_Aim:_ Write out exactly the lines of the entries below from the one holding "Write for Blender 4.5." to the one holding "0.011)], M_ivory, fg)", inclusive, and leave out all other lines.

_Stored rows:_
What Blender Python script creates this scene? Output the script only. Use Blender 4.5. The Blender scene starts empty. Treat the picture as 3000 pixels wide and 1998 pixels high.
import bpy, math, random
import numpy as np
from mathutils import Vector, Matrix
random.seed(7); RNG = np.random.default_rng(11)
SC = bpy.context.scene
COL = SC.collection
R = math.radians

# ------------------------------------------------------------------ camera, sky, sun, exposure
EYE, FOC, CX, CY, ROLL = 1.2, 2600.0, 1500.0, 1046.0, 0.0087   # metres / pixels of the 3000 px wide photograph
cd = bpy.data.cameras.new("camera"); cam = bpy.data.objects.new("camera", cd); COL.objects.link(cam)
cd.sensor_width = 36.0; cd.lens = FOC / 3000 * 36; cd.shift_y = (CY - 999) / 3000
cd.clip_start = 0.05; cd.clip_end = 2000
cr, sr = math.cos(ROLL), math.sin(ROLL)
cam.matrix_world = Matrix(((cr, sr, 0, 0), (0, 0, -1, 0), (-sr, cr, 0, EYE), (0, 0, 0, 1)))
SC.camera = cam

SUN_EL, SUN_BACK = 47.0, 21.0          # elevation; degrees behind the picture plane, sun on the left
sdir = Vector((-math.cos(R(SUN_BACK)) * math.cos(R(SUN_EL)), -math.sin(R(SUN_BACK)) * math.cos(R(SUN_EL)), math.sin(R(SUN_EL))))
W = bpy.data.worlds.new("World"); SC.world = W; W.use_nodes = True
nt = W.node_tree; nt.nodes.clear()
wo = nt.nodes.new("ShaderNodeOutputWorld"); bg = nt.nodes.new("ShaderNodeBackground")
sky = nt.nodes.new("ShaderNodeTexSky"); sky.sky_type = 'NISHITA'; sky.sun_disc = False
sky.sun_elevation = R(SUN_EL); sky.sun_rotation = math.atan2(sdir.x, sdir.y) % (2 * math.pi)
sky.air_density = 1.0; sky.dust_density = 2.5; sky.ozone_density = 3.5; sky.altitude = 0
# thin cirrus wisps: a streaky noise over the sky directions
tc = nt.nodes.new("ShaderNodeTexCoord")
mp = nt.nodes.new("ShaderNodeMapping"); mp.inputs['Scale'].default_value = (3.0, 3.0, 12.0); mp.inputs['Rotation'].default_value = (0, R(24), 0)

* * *

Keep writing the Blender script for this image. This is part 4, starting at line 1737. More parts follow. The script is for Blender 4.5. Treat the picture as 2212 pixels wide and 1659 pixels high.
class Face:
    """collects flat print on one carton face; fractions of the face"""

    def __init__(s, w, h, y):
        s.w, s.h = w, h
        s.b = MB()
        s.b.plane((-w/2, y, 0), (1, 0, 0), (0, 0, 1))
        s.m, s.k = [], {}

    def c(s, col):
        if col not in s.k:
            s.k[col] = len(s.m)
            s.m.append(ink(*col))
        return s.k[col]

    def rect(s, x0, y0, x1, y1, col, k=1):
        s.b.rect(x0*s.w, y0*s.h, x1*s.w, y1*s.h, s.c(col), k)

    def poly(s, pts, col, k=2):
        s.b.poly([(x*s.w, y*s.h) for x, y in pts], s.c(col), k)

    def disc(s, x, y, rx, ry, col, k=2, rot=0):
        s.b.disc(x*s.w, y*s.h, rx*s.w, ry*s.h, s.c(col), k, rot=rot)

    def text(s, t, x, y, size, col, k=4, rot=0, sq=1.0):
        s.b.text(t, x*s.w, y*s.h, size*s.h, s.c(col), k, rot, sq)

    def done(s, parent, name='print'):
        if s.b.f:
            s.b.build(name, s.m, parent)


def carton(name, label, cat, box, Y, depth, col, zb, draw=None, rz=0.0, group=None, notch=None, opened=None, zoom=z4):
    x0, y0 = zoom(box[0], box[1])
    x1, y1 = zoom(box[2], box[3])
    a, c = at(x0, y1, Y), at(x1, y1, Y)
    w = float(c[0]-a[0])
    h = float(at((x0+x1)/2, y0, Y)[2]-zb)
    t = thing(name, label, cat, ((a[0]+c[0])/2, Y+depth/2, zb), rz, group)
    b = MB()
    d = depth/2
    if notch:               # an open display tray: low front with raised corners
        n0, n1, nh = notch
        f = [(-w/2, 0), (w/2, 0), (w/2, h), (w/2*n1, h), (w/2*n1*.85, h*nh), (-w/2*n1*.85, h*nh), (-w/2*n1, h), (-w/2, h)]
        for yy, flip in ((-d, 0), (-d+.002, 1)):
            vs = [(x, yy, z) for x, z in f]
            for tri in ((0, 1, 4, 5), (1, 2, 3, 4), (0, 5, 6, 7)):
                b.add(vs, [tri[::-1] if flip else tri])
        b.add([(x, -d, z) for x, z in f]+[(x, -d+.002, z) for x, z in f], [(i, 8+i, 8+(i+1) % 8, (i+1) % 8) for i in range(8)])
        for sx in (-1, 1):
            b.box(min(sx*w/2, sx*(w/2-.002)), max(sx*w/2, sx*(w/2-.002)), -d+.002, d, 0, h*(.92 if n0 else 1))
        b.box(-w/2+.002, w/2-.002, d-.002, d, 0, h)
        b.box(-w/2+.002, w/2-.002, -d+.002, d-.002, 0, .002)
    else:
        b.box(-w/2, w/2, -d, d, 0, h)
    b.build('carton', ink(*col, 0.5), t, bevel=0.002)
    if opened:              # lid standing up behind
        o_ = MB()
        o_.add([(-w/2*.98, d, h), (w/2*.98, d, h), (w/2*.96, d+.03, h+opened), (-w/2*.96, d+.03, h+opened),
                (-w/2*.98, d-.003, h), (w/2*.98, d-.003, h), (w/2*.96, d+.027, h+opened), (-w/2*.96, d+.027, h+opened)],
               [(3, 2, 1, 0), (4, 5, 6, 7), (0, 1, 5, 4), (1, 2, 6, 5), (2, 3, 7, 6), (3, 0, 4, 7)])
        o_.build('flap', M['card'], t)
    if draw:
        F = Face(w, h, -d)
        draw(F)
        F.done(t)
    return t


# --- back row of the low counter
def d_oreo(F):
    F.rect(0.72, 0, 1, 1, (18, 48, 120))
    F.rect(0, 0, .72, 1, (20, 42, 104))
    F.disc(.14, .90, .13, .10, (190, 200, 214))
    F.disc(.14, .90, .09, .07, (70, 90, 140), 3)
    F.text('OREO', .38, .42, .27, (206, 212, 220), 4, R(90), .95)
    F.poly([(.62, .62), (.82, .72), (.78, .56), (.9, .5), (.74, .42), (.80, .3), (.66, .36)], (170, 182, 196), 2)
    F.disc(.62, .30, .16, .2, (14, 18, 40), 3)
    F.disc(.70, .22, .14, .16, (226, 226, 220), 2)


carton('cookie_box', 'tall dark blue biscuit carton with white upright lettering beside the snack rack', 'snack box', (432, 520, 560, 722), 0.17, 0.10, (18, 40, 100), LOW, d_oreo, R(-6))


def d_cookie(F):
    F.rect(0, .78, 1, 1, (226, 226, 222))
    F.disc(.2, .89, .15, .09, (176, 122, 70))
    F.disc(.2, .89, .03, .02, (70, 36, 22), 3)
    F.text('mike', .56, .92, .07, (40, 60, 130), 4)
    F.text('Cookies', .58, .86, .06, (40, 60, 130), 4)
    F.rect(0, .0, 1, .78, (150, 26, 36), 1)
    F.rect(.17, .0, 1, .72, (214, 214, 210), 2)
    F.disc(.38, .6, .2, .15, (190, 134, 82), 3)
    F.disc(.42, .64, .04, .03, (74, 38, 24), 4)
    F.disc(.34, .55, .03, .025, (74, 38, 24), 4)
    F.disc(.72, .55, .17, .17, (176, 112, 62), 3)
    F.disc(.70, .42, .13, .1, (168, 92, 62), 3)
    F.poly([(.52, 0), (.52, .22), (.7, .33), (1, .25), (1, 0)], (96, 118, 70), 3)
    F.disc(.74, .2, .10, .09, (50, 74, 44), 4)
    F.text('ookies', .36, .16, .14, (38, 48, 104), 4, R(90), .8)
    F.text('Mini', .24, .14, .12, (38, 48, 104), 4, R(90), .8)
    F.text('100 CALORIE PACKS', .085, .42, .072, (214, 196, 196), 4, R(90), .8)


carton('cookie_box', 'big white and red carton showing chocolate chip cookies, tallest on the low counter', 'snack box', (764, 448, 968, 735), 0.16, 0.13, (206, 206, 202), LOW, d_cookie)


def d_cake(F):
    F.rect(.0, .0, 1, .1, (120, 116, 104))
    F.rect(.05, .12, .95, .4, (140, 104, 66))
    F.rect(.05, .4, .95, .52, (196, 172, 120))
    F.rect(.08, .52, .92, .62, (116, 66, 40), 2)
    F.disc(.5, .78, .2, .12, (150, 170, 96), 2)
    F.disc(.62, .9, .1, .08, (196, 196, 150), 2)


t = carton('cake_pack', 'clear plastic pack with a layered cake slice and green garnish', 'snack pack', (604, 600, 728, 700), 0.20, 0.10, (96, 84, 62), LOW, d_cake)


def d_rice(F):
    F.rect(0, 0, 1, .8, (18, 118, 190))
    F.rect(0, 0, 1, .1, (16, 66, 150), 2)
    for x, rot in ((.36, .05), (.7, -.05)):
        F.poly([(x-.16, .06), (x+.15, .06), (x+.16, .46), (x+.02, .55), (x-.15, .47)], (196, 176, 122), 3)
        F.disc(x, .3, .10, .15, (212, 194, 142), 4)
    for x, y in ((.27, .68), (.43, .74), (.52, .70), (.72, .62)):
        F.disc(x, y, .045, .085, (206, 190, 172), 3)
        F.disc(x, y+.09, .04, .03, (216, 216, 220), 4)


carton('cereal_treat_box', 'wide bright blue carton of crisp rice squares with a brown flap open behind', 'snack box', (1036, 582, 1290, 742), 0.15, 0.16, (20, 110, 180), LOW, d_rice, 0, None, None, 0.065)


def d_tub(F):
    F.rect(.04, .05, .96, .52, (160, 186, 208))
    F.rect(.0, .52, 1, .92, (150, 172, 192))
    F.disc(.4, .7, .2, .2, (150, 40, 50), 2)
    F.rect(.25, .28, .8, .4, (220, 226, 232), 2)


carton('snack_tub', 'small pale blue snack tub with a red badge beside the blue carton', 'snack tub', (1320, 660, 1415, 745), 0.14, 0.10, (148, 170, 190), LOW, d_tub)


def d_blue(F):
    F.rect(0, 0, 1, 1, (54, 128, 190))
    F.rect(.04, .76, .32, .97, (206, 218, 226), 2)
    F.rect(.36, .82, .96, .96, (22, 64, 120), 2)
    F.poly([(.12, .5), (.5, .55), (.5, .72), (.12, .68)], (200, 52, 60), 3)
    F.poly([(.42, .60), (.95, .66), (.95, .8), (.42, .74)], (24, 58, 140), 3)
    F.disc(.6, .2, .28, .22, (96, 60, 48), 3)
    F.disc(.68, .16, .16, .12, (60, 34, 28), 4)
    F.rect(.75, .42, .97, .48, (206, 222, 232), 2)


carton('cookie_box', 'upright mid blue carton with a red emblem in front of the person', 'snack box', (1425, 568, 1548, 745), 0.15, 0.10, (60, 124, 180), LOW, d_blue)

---

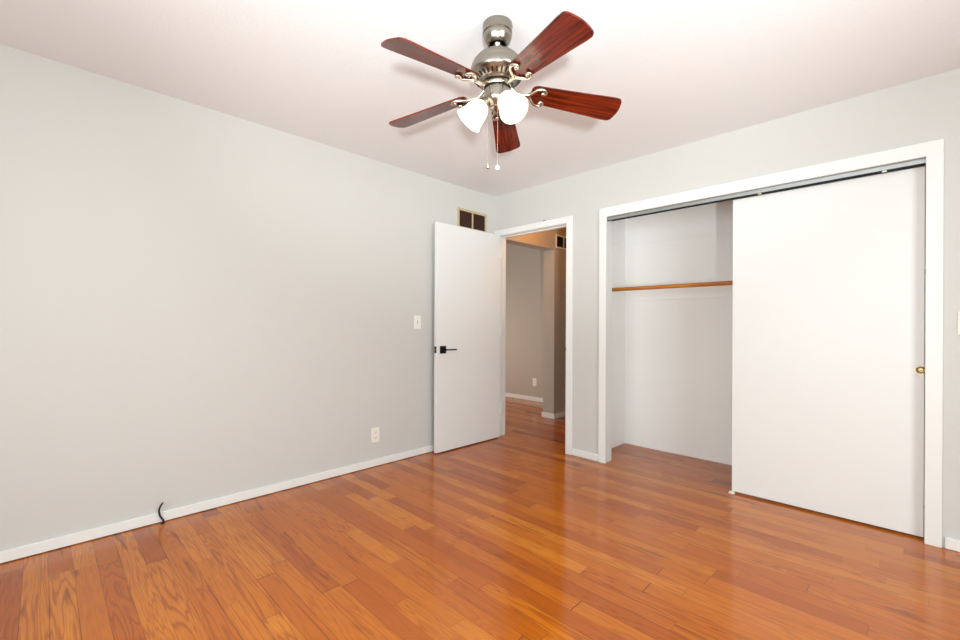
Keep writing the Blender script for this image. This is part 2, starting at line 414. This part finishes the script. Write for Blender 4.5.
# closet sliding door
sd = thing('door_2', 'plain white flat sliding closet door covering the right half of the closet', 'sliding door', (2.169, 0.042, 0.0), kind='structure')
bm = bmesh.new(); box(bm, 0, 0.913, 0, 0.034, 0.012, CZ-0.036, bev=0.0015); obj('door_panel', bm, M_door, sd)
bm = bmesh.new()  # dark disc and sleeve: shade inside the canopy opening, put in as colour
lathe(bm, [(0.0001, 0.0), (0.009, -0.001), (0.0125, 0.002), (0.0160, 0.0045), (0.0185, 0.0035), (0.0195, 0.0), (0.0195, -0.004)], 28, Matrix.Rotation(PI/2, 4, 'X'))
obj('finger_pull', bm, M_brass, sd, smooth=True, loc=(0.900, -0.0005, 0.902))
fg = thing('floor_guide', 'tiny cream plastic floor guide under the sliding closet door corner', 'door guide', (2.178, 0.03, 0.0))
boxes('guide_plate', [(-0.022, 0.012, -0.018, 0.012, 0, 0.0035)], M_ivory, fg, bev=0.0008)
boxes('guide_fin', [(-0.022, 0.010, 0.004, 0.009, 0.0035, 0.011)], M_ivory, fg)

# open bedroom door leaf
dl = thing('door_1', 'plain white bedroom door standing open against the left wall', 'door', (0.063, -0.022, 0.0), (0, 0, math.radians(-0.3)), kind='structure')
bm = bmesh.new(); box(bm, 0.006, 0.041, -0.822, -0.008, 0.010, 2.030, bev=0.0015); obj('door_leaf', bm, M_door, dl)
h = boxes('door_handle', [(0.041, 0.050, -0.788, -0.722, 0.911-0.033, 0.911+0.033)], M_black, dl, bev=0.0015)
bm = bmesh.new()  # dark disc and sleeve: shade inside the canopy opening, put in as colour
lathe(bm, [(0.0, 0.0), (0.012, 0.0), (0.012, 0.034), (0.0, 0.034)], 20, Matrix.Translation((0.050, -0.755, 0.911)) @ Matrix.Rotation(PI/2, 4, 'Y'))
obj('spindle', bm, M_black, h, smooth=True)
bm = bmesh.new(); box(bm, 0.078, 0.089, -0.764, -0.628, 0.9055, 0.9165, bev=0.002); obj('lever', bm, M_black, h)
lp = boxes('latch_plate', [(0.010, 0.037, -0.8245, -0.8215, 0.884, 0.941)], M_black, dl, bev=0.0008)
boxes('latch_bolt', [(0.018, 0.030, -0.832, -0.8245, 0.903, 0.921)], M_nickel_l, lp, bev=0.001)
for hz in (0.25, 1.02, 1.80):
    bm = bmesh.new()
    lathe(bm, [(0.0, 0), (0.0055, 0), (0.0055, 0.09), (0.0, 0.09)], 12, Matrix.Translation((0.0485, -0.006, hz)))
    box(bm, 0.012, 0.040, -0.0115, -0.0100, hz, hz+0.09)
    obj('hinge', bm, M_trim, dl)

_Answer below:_
Keep writing the Blender script for this image. This is part 2, starting at line 414. This part finishes the script. Write for Blender 4.5.
# closet sliding door
sd = thing('door_2', 'plain white flat sliding closet door covering the right half of the closet', 'sliding door', (2.169, 0.042, 0.0), kind='structure')
bm = bmesh.new(); box(bm, 0, 0.913, 0, 0.034, 0.012, CZ-0.036, bev=0.0015); obj('door_panel', bm, M_door, sd)
bm = bmesh.new()  # dark disc and sleeve: shade inside the canopy opening, put in as colour
lathe(bm, [(0.0001, 0.0), (0.009, -0.001), (0.0125, 0.002), (0.0160, 0.0045), (0.0185, 0.0035), (0.0195, 0.0), (0.0195, -0.004)], 28, Matrix.Rotation(PI/2, 4, 'X'))
obj('finger_pull', bm, M_brass, sd, smooth=True, loc=(0.900, -0.0005, 0.902))
fg = thing('floor_guide', 'tiny cream plastic floor guide under the sliding closet door corner', 'door guide', (2.178, 0.03, 0.0))
boxes('guide_plate', [(-0.022, 0.012, -0.018, 0.012, 0, 0.0035)], M_ivory, fg, bev=0.0008)
boxes('guide_fin', [(-0.022, 0.010, 0.004, 0.009, 0.0035, 0.011)], M_ivory, fg)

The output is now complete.